Fourth grade

Published June 16, 2022

By Lib Campbell

Fourth grade of Elementary School is a pivotal year. Children are on the cusp of adolescence, becoming more social, beginning to realize all they can do as their interests and gifts become more self-evident.
 
My sister was a fourth-grade teacher for most of her career. She talked about her students being just the perfect age, old enough to sit still and eager enough to please a teacher. They were not yet belligerent teen-agers, but still child enough to be formed.
 
At Ayden Elementary School, in the 1950s, fourth grade was the year geography was taught. My teacher gave each of us a big sheet of cardboard. The instruction was to fold the cardboard and make a suitcase out of it. Each state, each country, each continent we visited, we put our papers and drawings in our suitcases, so we could remember where we had gone.
 
My son’s fourth grade teacher was pure magic in his life. She saw giftedness in him, and an ability to grasp concepts and nuanced humor on a very mature level. She said having him in her classroom was like having another adult in the room. She changed his life.
 
In Uvalde, Texas, many of the children gunned down at Robb Elementary were fourth graders. The teacher and co-teacher of those fourth graders died trying to shield their students. It was awards day at school. Pictures of the students holding up their honor roll certificates showed faces shining and smiling for the recognition they had earned both in the classroom and on the ball field. It should have been a glorious day.
 
Another 18-year-old bought assault weapons. First, he shot his grandmother, then he went to the school where at least 19 students and 2 teachers were cold-bloodedly gunned down. Surreal… except, wasn’t it just last week that another 18-year-old boy shot and killed 10 people shopping in a Tops Grocery Store? Coincidence? Or epidemic?
 
I grew up in a rural town. I knew boys with rifles. They shot rats at the dump, and rabbits, and deer in season. They drove around with gun racks on their trucks. I am not anti-gun. But Daddy never owned a gun. My husband has not owned guns. I have shot a rifle one time. It bruised my shoulder. I did not take to the rifle thing.
 
One of my dear neighbors was the mother of three young sons. One afternoon, she got a call from another neighbor down the street. “There’s been an accident.

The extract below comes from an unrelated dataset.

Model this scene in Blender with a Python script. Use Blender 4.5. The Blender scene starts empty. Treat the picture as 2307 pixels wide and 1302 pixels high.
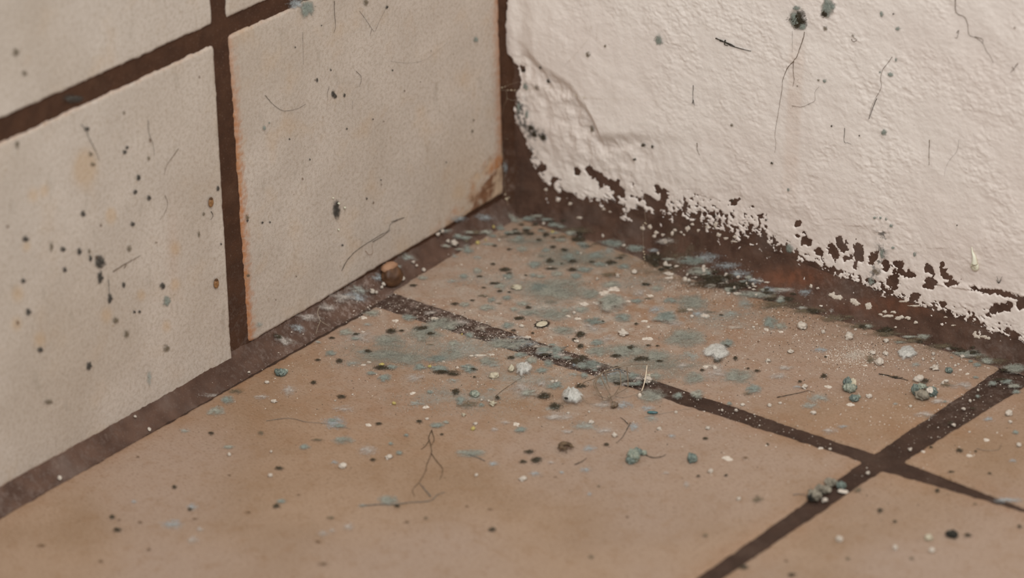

Your son is hurt.” She left her house thinking her son must have fallen off his bike. Maybe he had broken his arm. If only that had been the accident. Her son and his young friend had found guns, loaded guns, and were playing cowboy when Cameron got shot. He was killed instantly. Such sadness should never come to parents who send their children to play or to school. The gun killed him.
 
Greg Abbott, Republican Governor of Texas, along with Republican Senator Ted Cruz, held the party line in the news conference that followed the event. “Guns don’t kill; people kill.” We got reminded of the numbers of people killed by gunfire in Chicago and Los Angeles and New York. There is no shortage of death by guns in the United States. Beto O’Rourke and Steve Kerr sounded their alarm and anger with passion and clarity. This violence must stop.
 
The question becomes, is holding a political position more important than the lives of fourth graders, or third graders or second and first graders? It must be, or every person in every position of power would be getting gun safety legislation on the books. There simply is not the political will to chart a different course regarding guns. This is not a political issue, this is an issue of basic humanity. Who can even sleep at night if a few small steps around gun safety could save lives?
 
No fourth graders from Ms. Mireles’ class will be entering fifth grade at Robb Elementary next fall. Nor will third graders be entering Ms. Mirele’s fourth grade class ever again. Such loss of potential and possibility in senseless killing is more than shameful, it is pure sin.